Bacaini.ID, KEDIRI – Badan Siber dan Sandi Negara (BSSN) mengungkap serangan siber yang masif di Indonesia dalam tiga tahun terakhir.
Peningkatan serangan siber terjadi lebih dari 200%. Rekor serangan siber terjadi dalam enam bulan pertama di tahun 2025.
Sebanyak 3,64 miliar serangan siber terjadi dan angka tersebut hampir menyamai total serangan siber selama lima tahun.
Ancaman siber mencakup berbagai bentuk serangan digital yang bertujuan mencuri data, mengganggu operasional, hingga merusak sistem teknologi.
Serangan ini semakin beragam, berupa phishing, malware, hingga ransomware yang semakin canggih.
Mengapa Indonesia Jadi Target Utama Serangan Siber?
Dikutip dari IT Proxis, ada tiga faktor utama yang membuat ancaman siber di Indonesia semakin disorot, baik secara nasional maupun global:
• Ekonomi Digital yang Pesat
Menurut laporan Google & Temasek, nilai ekonomi digital Indonesia diproyeksikan mencapai $130 miliar pada 2025.
Potensi besar ini sekaligus menjadikan Indonesia sasaran empuk para pelaku kejahatan digital.
• Kesadaran Keamanan yang Rendah
Data ID-SIRTII menunjukkan hanya 28% perusahaan di Indonesia yang memiliki protokol keamanan siber memadai.
Banyak organisasi masih menganggap keamanan siber sebagai biaya tambahan, bukan investasi penting, sehingga sistem mereka rentan ditembus.
• Posisi Rentan di Peringkat Keamanan Siber
Laporan Interpol menempatkan Indonesia sebagai negara kedua paling rentan di Asia terhadap serangan siber.
Minimnya regulasi, keterbatasan SDM ahli, dan tingginya penetrasi internet membuat Indonesia kerap jadi sasaran cyber crime internasional.
Kombinasi ketiga faktor ini menciptakan situasi yang rawan, sehingga ancaman siber di Indonesia memerlukan perhatian dan penanganan serius.

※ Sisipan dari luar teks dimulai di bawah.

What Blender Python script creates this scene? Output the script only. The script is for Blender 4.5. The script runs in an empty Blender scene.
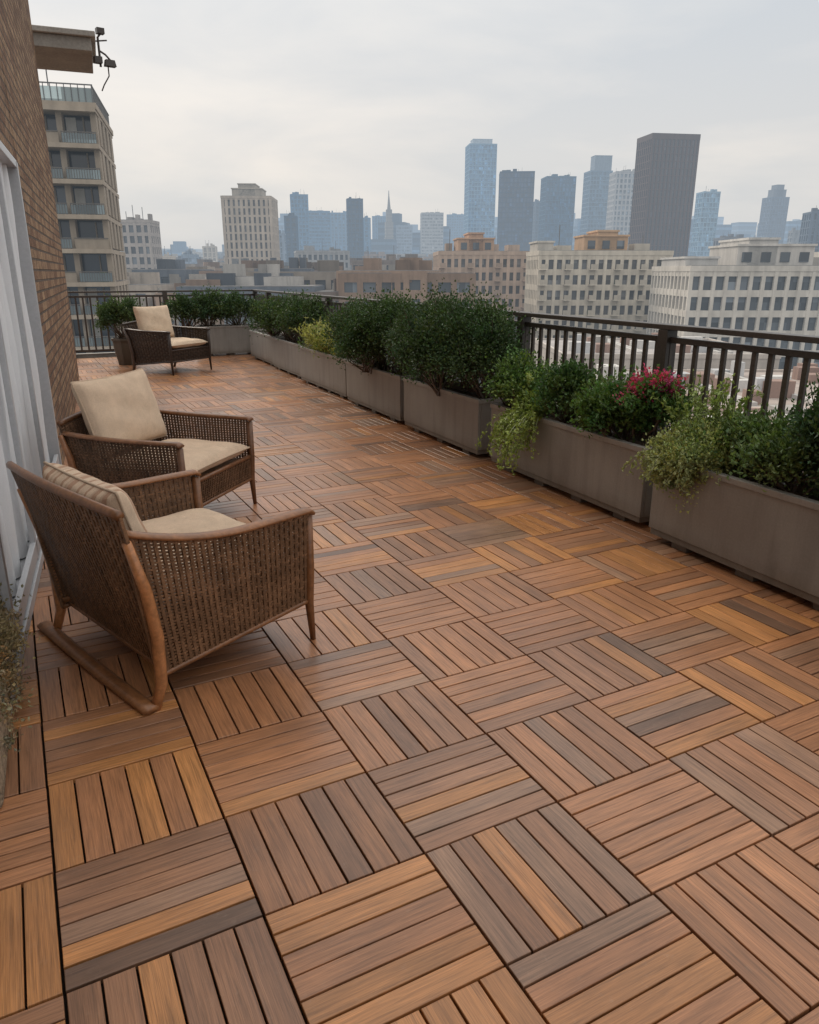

Jenis Ancaman Siber yang Paling Sering Terjadi di Indonesia
Masyarakat dan perusahaan di Indonesia kini menghadapi berbagai bentuk ancaman digital. Beberapa yang paling umum antara lain:
• Phishing: Teknik penipuan digital dengan memanfaatkan psikologi korban, semakin sulit dikenali.
• Ransomware: Penyanderaan data, contohnya serangan LockBit, yang sempat melumpuhkan sejumlah perusahaan.
• Malware: Spyware hingga aplikasi ilegal yang diam-diam mencuri data login dan informasi sensitif.
• DDoS (Distributed Denial of Service): Serangan yang membuat layanan digital e-commerce maupun publik lumpuh.
• Kebocoran Data: Kasus seperti kebocoran data BPJS Kesehatan 2021 membuktikan lemahnya sistem penyimpanan data, yang kemudian diperjualbelikan di dark web.
Meningkatnya ancaman siber di Indonesia membutuhkan kewaspadaan baik pemerintah maupun masyarakat umum.
Selain melalui kebijakan yang sudah ada, seperti UU ITE maupun UU Perlindungan Data Pribadi, edukasi pada masyarakat dan keahlian karyawan dapat menjadi investasi teknologi keamanan agar tak menimbulkan kerugian ekonomi.